India will be paying Mercury $75000 per month for "public relations, communication, and government relations advice and services, including outreach to US media and government officials."

India and United States flags on display at Hyderabad House Getty Images
Summary
  1. India has hired Mercury Public Affairs, adding to its existing contracts with SHW Partners and BGR Partners, raising its lobbying spend in Washington DC to $275,000 a month.

  2. The move comes days before an additional 25% tariff penalty on Indian goods is set to take effect on August 27.

India has hired lobbying firm Mercury Public Affairs LLC to represent its interests with the administration of US President Donald Trump, as bilateral tensions rise amid trade talks.

The firm, which “once employed current White House chief of Staff Susie Wiles,” has designated two senior partners — David Vitter, a former Republican Senator from Louisiana, and Bryan Lanza, who earlier served as communications director for Trump’s campaign — to work on India’s behalf.

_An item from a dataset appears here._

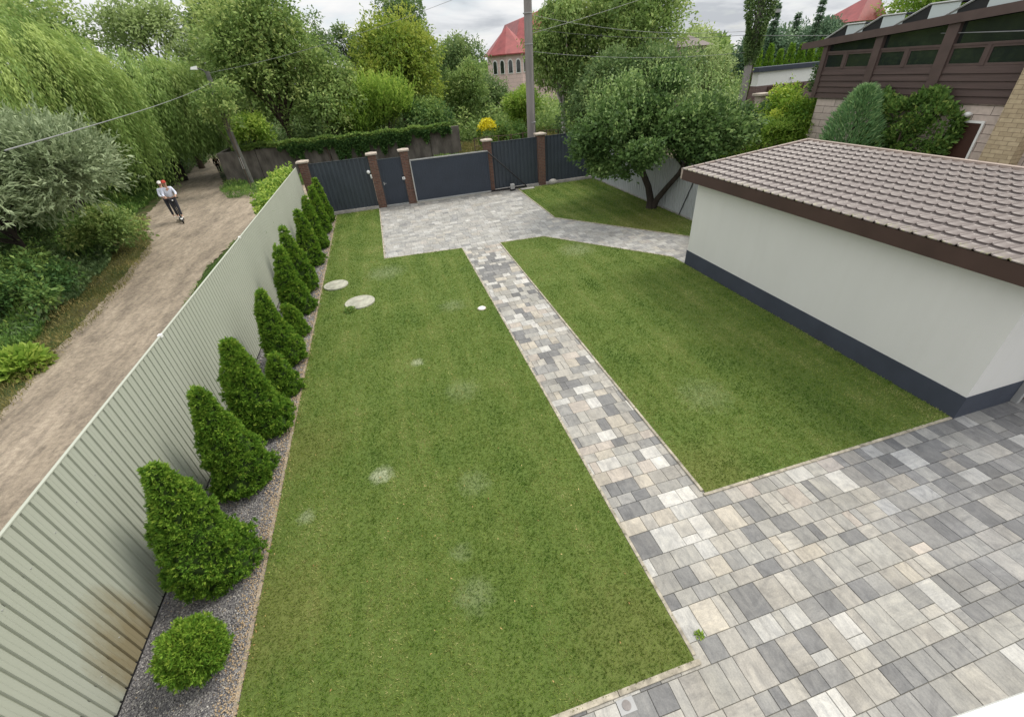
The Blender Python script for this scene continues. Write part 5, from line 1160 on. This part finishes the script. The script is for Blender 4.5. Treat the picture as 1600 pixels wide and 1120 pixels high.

According to disclosures by Mercury Global Affairs LLC, the company operates 14 offices across the United States and represents about 550 clients worldwide. Its services include “crisis management, grassroots coalition building, public affairs campaign management and political consulting.”

India will be paying Mercury $75000 per month for "public relations, communication, and government relations advice and services, including outreach to US media and government officials," Hindustan Times reported.

With this new arrangement, India’s overall lobbying expenses in Washington DC have climbed to $275,000 per month. New Delhi already maintains a $150,000-a-month agreement with SHW Partners LLC, run by former Trump adviser Jason Miller.

Additionally, India retains BGR Partners for $50,000 per month; BGR ranks among the top three lobbying firms in Washington by revenue and has previously represented countries such as South Korea, Serbia, Panama and Cyprus, as per Hindustan Times.

The heightened spending comes just ahead of August 27, when a 25% tariff penalty on Indian goods is scheduled to take effect, on top of an existing 25% reciprocal tariff already in force.

This comes against the backdrop of the United States' penalty tariff on India for the country's continued imports of Russian oil. While Trump, on August 14, said that the tariffs imposed on India for purchasing Russian oil prompted Moscow to seek talks with the US, because Russia was losing its second largest customer — India. 

The remarks came ahead of Trump’s meeting with Vladimir Putin in Alaska where the two met to discuss a possible ceasefire in Ukraine. India, however, said that it has not halted the purchase of Russian oil and continues to purchase solely based on economic considerations, PTI reported.